THE WALN AND LARGE FAMILIES OF PHILADELPHIA

The armchair has remained in the same family for which it was commissioned in the eighteenth century. According to the present owner, the chair was owned by his descendants in the Waln and Large families of Philadelphia. Extensive research has uncovered only one direct line of descent from a Waln family member to the present owner, George G. Meade Easby: His great-great-great-great grandfather was Robert Waln (1720-1784), a prosperous Quaker merchant in Philadelphia. Born in the Waln family's mansion in the Northern Liberties, Philadelphia, he married Rebecca Coffin (d. 1799) in about the year 1750 and coinciding with the chair's time of production, their marriage may have occasioned the commission of the set of chairs. A large shipowner, he established a successful mercantile business that was continued by his son, Robert Waln (1765-1836) and nephew, Jesse Waln. He lived on Front Street near Sassafrass Street and along with his family is frequently mentioned in the surviving journal of his neighbor, Elizabeth Drinker, who lived on the northwest corner of Front Street and Drinker's Alley. Besides recounting numerous visits and excursions with the Walns, Elizabeth Drinker and her husband, Henry, were involved with the family's major events. On the day Robert Waln died, she writes, "This morning about 2 o'clock, our neighbor Robt Waln departed this Life, after a lingering illness, aged 63 years." Previously, she and her husband had attended the wedding of Robert Waln's eldest child, Susanna (d. 1828) to Pattison Hartshorne (d. 1828) in 1776 and a year later at the beginnings of the Revolutionary War, she writes, "S. Hartshorne came over this morning to go on ye top of our House to see ye Fleet come up." After Robert Waln's death, she continued her relationship with his widow and children and during the outbreak of yellow fever in 1793, the Drinkers removed to Germantown along with Rebecca Waln and the Hartshornes.

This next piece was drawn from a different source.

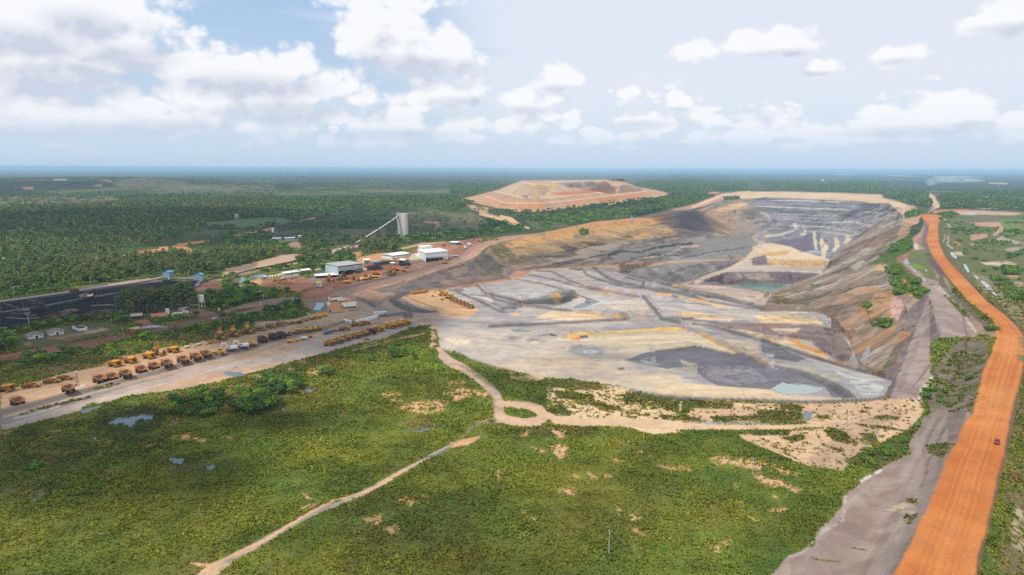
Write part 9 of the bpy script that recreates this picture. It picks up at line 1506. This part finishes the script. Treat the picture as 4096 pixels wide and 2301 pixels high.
while s_ < tot-7:
    i = min(np.searchsorted(cum, s_)-1, len(seg)-1); u = (s_-cum[i])/seg[i]; p = tp[i]*(1-u)+tp[i+1]*u; yaw = math.atan2(tp[i+1, 1]-tp[i, 1], tp[i+1, 0]-tp[i, 0]); wh = s_ > tot-120; pr = WW if wh else WG
    o = pr if PROTO.get(id(pr)) else copy_tree(pr); PROTO[id(pr)] = False; o.location = (p[0], p[1], ground(p[0], p[1])-.05); o.rotation_euler = (0, 0, yaw); o.scale = (step_/14.6,)*3 if step_ > 15 else (1,)*3
    tag(o, 'pale wagon at the loop end of the coal train' if wh else 'dark coal wagon in the long train on the curving railway', 'wagon', 'pale wagons of the train' if wh else 'dark wagons of the train'); s_ += step_; k += 1
print('wagons', k)
# ---------------------------------------------------------------- spray, smoke
rs = np.random.RandomState(3); n = 5200; tail = HS.matrix_basis @ Vector((-5.6, 0, 3.0)); yw = HS.rotation_euler[2]; dv = np.array([-math.cos(yw), -math.sin(yw)]); pv_ = np.array([-dv[1], dv[0]]); u = rs.rand(n)**.8; sp_ = (rs.rand(n)-.5)
r_ = u*21; x = tail.x+dv[0]*r_+pv_[0]*sp_*(1.2+u*11); y = tail.y+dv[1]*r_+pv_[1]*sp_*(1.2+u*11); z = np.array([ground(a, b) for a, b in zip(x, y)])+np.clip(3.2*(1-u**1.7)+.4*rs.randn(n)*u, .03, 5)*(.5+.5*rs.rand(n)) ; s = (.05+.13*rs.rand(n))
d3 = rs.normal(size=(n, 3)); uq, vq, _ = rot_to(d3); c3 = np.stack([x, y, z], -1); q = np.stack([c3-uq*s[:, None], c3+vq*s[:, None]*.8, c3+uq*s[:, None]], 1).reshape(-1, 3)
me = mesh_from('water_spray', q, None, np.arange(n*3).reshape(-1, 3)); me.materials.append(material('spray_water', (236, 240, 246), rough=.4)); tag(mesh_ob('water_spray', me), 'fan of white spray behind the water truck', None, None, 'stuff')
def puff_mesh(name, blobs, dens_, col, label):
    bm_v, bm_f = [], []; import bmesh
    bm = bmesh.new()
    for (px, py, z, rx, ry, rz) in blobs:
        c = at(px, py); M = Matrix.Translation((c.x, c.y, c.z+z)) @ Matrix.Diagonal((rx, ry, rz, 1)); bmesh.ops.create_icosphere(bm, subdivisions=2, radius=1, matrix=M)
    me = bpy.data.meshes.new(name); bm.to_mesh(me); bm.free(); m = bpy.data.materials.new(name+'_vapour'); m.use_nodes = True; m.node_tree.nodes.clear(); K = NT(m.node_tree); v = K.n('ShaderNodeVolumePrincipled'); v.inputs['Color'].default_value = (*col, 1); v.inputs['Density'].default_value = dens_
    o_ = K.n('ShaderNodeOutputMaterial'); m.node_tree.links.new(v.outputs[0], o_.inputs['Volume']); me.materials.append(m); return tag(mesh_ob(name, me), label, None, None, 'stuff')
puff_mesh('smoke', [(3272+925*.484, 743, 15, 28, 40, 26), (3272+945*.484, 742, 30, 60, 60, 34), (3272+985*.484, 741, 44, 90, 80, 30), (3272+1050*.484, 742, 48, 150, 100, 24), (3272+1160*.484, 742, 46, 240, 120, 20)], .004, (.97, .98, 1.0), 'thin white smoke drifting over the far forest')
# anything built but not used in the end
for o in [o for o in COL.objects if o.parent is None and o.location.z < -900]:
    for c in list(o.children_recursive): bpy.data.objects.remove(c)
    bpy.data.objects.remove(o)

Two years later, Elizabeth Drinker recounts the death of Susanna's thirteen-year old daughter, Hannah: "she was an innocent good little girl--the trial is great to her poor mother--who has always been anxious for and very fond of her children" (cited in Jordan, ed., Colonial and Revolutionary Families of Pennsylvania, vol. I (New York, 1911), pp. 220-223).

The armchair appears to have been inherited by Susanna Hartshorne. Although his will and inventory do not include specific references to furniture, Robert Waln left all his household furnishings to his wife and appointed his son, Robert Waln, and son-in-law, Pattison Hartshorne, as executors of his estate. His will devises large tracts of land in Pennsylvania and New Jersey to his three daughters, gives money to his nieces Mary Mifflin and Ann Thomas and provides his local Quaker meeting house with funds to support a "Negro school." His wife died fifteen years later and like her husband appointed her son and Pattison Hartshorne executors. While dividing the bulk of her estate equally amongst her four children, she included three specific references to personal possessions: a mahogany chest-of-drawers, a tall-case clock and a silver cann to be given to Susanna, Pattison, and their son, respectively. Susanna and Pattison Hartshorne resided on the southwest corner of Mulberry and 6th Streets. He was also a merchant and his daughter, Rebecca (1783-1852), married his business partner's son, John Baldwin Large (1780-1866). Pattison Hartshorne died in 1828, leaving all his household goods to his wife who died soon thereafter and left the same goods to be divided between her two daughters, Rebecca Large and Susan Waln Hartshorne. Increasing the likelihood of the chair's ownership along this line of descent, Rebecca's son, Robert Hartshorne Large (1809-1868) inherited goods from both his mother and his aunt, who died unmarried. From the late nineteenth century, the line of descent includes Robert Hartshorne Large's son who married Sarah Wise Meade (1851-1913), a daughter of the Civil War General, George G. Meade and the grandmother of the present owner, George G. Meade Easby.